REPUBLIKA.CO.ID, JAKARTA -- Majelis Hakim Pengadilan Jakarta Pusat sepakat dengan eksepsi yang diajukan oleh DPP Golkar kubu Aburizal Bakrie pada Senin (2/2).
Sebab hal ini sesuai dengan pasal 32 dan pasal 33 Undang Undang Partai Politik yang menyatakan ketika suatu parpol mengalami masalah di internal partai, maka masalah tersebut diselesaikan di internal partai.
Kuasa hukum DPP Golkar Kubu Aburizal Bakrie, Yusril Izha Mahendra menuturkan gugatan yang disampaikan DPP Golkar kubu Agung Laksono melalui PN Jakarta Pusat menyalahi prosedur hukum.
Mestinya, menurut Yusril, ketika di internal partai teradapat masalah, maka partai perlu melakukan musyawarah mufakat, jika jalan tersebut tak dapat ditempuh, maka masalah dibawa ke Mahkamah Partai, yang diproses melalui sidang mahkamah partai.
Setelah mahkamah partai memutuskan dan salah satu pihak ada yang tidak sepakat, maka salah satu pihak tersebut baru bisa mengajukan gugatan ke pengadilan negeri.
Sayangnya, menurut temuan Yusril, kubu Agung Laksono tidak mempunyai cukup bukti bahwa mereka sudah mengujakan persoalan ke mahkamah partai. Yusril mengklaim kubu Agung Laksono mengaku sudah mengajukan ke mahkamah partai dengan mencatut nama Prof. Muladi selaku ketua mahkamah partai.
Namun, menurut Yusril ucapan Prof. Muladi tidak bisa dikatakan sebagai keputusan mahkamah partai, sebab Prof. Muladi mengatakan Munas Bali tidak sah, dan Munas Ancol sah merupakan statement pribadi.
"Ada prosedur yang dilompati, mereka tidak bisa juga menunjukan bukti kepada majelis hakim bahwa mahkamah partai sudah melakukan sidang," kata Yusril saat dihubungi Republika Online, Senin (2/2).
Merespons hasil putusan majelis hakim Pengadilan Negeri Jakarta Pusat, untuk tidak memproses gugatan yang diajukan oleh kubu Agung Laksono, Agung Laksono pun akan memikirkan ulang untuk melanjutkan perkara ini ke tingkat kasasi atau tidak.
Namun, Yusril menilai hal tersebut sah sah saja dilakukan.
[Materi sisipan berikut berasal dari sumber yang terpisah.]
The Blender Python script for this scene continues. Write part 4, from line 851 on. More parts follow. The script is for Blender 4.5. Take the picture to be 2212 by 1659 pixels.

Yusril mengatakan mengajukan kasasi merupakan hak penggugat.
"Hasil kasasi itukan ada dua, Mahkamah Agung menyatakan pengadilan negeri jakarta pusat berwenang untuk melanjutkan proses tersebut, atau tidak berwenang. Jika MA menyebutkan PN berwenang melanjutkan peradilan, maka kita lanjutkan saja, peradilan kembali digelar," tambah Yusril.